How to Deal with People Who Drive You Crazy

There’s one in every office, every family and every group you’ve ever been a part of. A person who makes your teeth itch and your blood boil. They seem to have the inside scoop on what pushes your buttons and how to get under your skin. So how do we deal with these people who frustrate us and make us impatient? Try these during your next work meeting, family reunion or carpool.

Remember, we all have different priorities–What you think is a priority to accomplish isn’t necessarily everyone else’s. This little recognized fact has been the cause of many spousal disagreements and work resignations. Keep this fact in mind when it seems someone is resisting taking action that you believe is important. They might not be trying to drive you nuts; they might just have a different priority than yours.

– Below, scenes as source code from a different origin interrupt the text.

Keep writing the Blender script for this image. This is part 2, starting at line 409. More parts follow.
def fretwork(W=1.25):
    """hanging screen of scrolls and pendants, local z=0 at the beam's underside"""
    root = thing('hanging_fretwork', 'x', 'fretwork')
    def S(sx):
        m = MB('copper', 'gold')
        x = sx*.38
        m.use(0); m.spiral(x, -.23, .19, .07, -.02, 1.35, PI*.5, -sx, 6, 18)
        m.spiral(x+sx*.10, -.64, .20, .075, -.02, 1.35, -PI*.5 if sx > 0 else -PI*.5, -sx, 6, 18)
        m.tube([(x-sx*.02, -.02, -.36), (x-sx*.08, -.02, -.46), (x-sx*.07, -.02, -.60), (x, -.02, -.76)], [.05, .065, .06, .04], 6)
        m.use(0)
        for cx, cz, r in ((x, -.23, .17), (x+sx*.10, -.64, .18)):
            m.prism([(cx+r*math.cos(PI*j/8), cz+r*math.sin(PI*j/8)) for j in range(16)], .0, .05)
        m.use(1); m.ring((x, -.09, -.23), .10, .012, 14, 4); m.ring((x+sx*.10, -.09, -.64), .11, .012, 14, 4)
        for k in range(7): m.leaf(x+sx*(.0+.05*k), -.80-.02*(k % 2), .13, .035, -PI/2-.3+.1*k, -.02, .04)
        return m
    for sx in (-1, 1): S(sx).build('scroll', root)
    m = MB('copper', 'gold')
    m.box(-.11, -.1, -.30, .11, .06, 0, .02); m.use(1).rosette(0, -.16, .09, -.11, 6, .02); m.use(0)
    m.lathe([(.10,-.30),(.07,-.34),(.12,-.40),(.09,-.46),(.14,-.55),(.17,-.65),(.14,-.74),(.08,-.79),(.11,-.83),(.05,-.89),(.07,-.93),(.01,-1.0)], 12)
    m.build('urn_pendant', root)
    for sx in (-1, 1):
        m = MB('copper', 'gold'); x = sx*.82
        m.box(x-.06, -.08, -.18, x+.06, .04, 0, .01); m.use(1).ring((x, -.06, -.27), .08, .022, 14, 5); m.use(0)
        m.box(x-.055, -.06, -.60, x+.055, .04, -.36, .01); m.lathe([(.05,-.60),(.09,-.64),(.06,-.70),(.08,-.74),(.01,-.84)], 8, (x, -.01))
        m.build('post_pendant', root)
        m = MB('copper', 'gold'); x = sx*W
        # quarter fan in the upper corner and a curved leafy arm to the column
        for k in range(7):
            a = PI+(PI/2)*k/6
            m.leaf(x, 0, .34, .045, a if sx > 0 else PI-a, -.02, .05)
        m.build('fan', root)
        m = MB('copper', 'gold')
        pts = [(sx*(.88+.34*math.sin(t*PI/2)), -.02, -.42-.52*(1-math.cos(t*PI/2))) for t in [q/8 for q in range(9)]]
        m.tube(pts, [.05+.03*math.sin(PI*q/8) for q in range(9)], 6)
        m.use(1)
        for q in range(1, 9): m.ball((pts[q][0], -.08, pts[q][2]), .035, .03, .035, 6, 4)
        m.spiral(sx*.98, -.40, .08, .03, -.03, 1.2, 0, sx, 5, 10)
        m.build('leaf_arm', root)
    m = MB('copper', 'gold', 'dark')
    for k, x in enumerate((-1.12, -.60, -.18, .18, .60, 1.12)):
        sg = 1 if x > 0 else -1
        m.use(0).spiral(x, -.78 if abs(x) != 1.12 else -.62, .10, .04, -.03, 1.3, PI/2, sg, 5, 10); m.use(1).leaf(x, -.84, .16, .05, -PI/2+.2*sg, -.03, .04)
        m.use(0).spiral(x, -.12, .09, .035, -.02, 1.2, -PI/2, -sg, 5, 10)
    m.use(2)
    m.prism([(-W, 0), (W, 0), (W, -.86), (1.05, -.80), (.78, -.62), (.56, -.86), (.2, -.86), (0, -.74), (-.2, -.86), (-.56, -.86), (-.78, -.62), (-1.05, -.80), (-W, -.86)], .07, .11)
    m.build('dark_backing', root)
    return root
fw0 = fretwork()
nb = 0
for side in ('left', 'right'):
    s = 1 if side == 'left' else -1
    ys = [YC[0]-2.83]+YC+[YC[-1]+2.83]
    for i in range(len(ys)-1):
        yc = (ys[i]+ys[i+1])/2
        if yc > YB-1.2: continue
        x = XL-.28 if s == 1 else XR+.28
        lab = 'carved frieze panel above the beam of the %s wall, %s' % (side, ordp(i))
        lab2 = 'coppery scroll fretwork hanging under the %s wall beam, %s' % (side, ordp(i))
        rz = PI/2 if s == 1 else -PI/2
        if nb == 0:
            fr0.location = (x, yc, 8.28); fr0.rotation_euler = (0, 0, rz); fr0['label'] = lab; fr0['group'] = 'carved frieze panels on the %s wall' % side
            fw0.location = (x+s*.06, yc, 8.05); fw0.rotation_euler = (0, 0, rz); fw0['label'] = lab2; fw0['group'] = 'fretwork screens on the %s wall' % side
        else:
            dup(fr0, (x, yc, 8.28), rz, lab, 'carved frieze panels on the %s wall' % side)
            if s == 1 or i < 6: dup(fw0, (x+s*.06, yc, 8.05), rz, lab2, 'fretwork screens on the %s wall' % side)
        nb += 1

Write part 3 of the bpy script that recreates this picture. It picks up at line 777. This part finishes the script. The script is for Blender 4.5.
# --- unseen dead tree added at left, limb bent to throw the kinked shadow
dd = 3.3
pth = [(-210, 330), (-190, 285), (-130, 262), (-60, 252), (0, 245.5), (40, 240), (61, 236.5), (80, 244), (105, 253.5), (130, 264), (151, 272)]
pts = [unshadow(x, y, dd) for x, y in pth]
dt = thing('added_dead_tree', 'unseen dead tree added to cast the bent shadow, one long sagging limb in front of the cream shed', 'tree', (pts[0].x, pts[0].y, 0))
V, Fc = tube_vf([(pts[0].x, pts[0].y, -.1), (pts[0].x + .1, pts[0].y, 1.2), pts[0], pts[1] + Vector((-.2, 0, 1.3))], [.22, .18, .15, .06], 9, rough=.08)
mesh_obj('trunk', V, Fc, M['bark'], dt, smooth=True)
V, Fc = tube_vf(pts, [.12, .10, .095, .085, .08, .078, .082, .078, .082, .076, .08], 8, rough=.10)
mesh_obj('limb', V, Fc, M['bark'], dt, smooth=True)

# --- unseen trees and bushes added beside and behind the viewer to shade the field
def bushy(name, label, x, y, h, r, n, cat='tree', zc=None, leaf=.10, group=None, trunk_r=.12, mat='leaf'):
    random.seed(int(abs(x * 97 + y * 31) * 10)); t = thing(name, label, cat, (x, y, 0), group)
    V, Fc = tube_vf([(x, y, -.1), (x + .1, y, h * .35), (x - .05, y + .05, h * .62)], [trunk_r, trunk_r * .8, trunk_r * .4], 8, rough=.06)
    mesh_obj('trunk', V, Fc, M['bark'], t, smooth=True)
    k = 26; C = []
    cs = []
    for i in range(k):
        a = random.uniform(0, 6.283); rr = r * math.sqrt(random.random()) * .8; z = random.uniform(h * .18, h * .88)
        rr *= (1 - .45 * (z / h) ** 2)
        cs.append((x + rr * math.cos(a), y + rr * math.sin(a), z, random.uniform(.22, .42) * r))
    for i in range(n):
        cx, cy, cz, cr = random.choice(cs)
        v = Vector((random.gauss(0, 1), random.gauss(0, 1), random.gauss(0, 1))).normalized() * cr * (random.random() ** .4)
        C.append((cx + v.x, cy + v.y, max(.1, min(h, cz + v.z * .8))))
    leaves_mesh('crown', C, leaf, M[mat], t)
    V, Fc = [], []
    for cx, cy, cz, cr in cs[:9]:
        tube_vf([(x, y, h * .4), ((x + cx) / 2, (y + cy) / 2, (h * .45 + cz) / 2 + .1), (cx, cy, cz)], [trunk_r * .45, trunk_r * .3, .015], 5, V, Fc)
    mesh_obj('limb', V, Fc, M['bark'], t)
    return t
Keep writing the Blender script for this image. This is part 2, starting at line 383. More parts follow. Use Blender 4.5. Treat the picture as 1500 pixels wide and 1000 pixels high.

Put yourself in their shoes–Sometimes, all that is necessary to take the sting of impatience out of a situation is to recognize what’s going on in the other person’s life. If they are dealing with major life events or have been under a great deal of stress lately, they probably aren’t themselves, and they certainly aren’t thinking about the fact that they might be driving you nuts. Image yourself in their situation and see if you can offer them a little empathy.

Ask yourself why they bother you so much–Could it be that they mirror a fault of your own that drives you to distraction? Are they always late and that holds everything up? Look at your own habits. How often are you late? How frequently do you keep people waiting or expect them to wait for you? You might actually be responding more to something you see as a character flaw in yourself, but can’t admit to.

Remember that everyone has a different natural rhythm–We don’t all march to the same drummer, and we don’t all have the same internal pace. Some people are just more laid back and have a slower rhythm, even when they are in a hurry. This can truly be frustrating, but keeping in mind that we all have a different pace can soothe your ruffled feathers. They aren’t trying to annoy you. They are just moving at the rate that feels right to them.

Focus on their positive qualities–It’s easy to focus on the little things that irritate us, but when we do, that’s all we are able to notice. When you start feeling yourself getting impatient with them, think about what you like or respect about them. This helps put those little irritations in perspective.